PETERHOUSE – In what seems to be becoming something of a Michaelmas tradition, a Cambridge JCR will be asking its members whether or not they ought to remain affiliated to CUSU later this term.

This year it is the turn of Peterhouse’s JCR – the grandiosely named Sexcentenary Club (or, less grandiosely, the ‘Sex Club’ for short) – to decide whether their future lies with or away from the University-wide union, when they vote in a referendum on the matter in Week Four.

The referendum, which is scheduled to run between the 28th and 29th October, with a debate to be held on 26th October, comes on the heels of a letter sent to the Sex Club’s Committee in Easter term, claiming that CUSU had “let down Jewish students” in the way they had dealt with the furore over Malia Bouattia’s controversial election to the presidency of the National Union of Students (NUS).

The letter, which was signed by 17 anonymous Petreans, was sent on the day after Cambridge voted to remain part of NUS, and argued that this latest failing added to “longer term concerns about the organisation’s incompetence”, concluding that the only way forward was to split from CUSU.

The letter resulted in an open meeting of the Sex Club, with a referendum on CUSU on the agenda alongside another contentious issue – the return of a PS3 to the JCR, discussion of which, according the minutes, was delayed until Michaelmas.

Just who the ‘Peterhouse Seventeen’ are, however, is curiously murky territory – strongly suspected signatories include University Challenge winner Julian Sutcliffe, and Eloise Davies, whose 21st birthday cake (a scaled-down replica of the 700-year-old college rendered in sponge and fondant icing) shocked Daily Mail readers in March.

The identities of the primary backers of a so-called ‘Pexit’ is not the only unknown in this latest potential secession from CUSU. While Peterhouse weren’t the only college where dissatisfaction with CUSU had reached calls-for-a-referendum levels at the end of Easter term, they are thus by far the only college pressing ahead and putting the matter to a vote – rumblings and rumours of referendums at Queens’ and Clare having come to nothing.

It all begs the question of whether CUSU affiliation is still the hot political issue it was at Peterhouse in the heightened climate of rampant democracy that took over the University before the long summer vacation.
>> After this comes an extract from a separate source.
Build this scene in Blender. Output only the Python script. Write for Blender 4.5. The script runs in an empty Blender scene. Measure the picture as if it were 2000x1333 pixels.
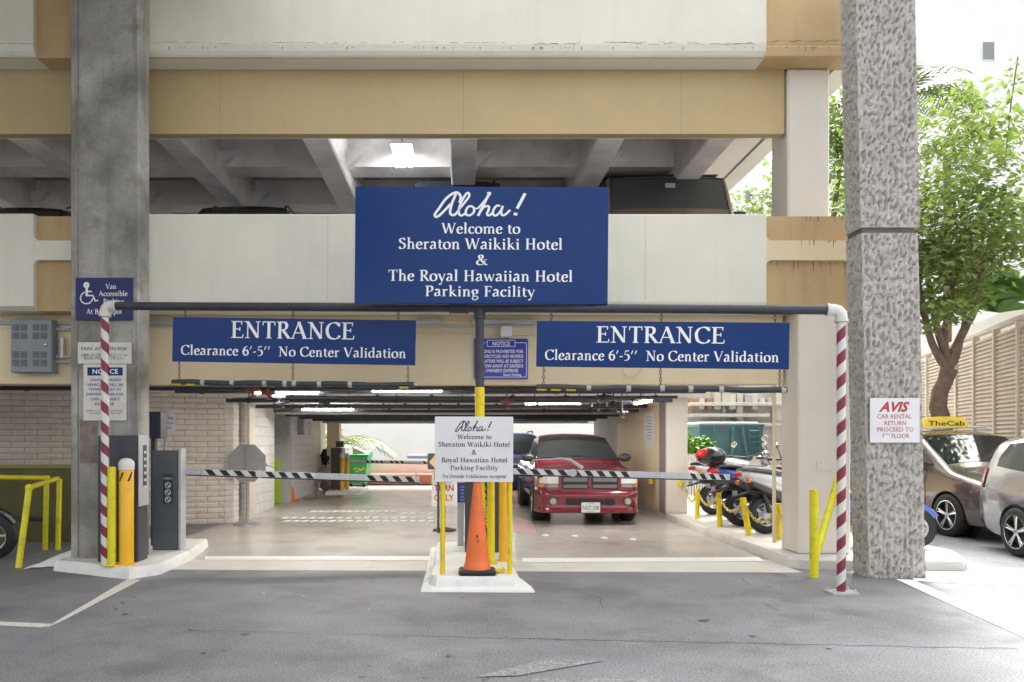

Indeed, past disaffiliation pushes and moves to re-affiliate have hardly captured the imagination of the student body at large.

Having disaffiliated in 2006, Trinity College Students’ Union (TCSU) later re-affiliated in a move that one Trinitarian said was met with “absolute apathy”, and which was only possible because a Varsity reporter pushed the attendance of the re-affiliation meeting up to meet the quorum.

Last year, students at Fitz expressed their lack of interest by voting not to have a vote on leaving CUSU. The last time a college actually put their CUSU membership to a vote, the result was a landslide result in favour of Churchill retaining its ties.

If history is anything to go by, Peterhouse’s referendum probably won’t change anything and, even if it does, it’s unlikely many people will notice.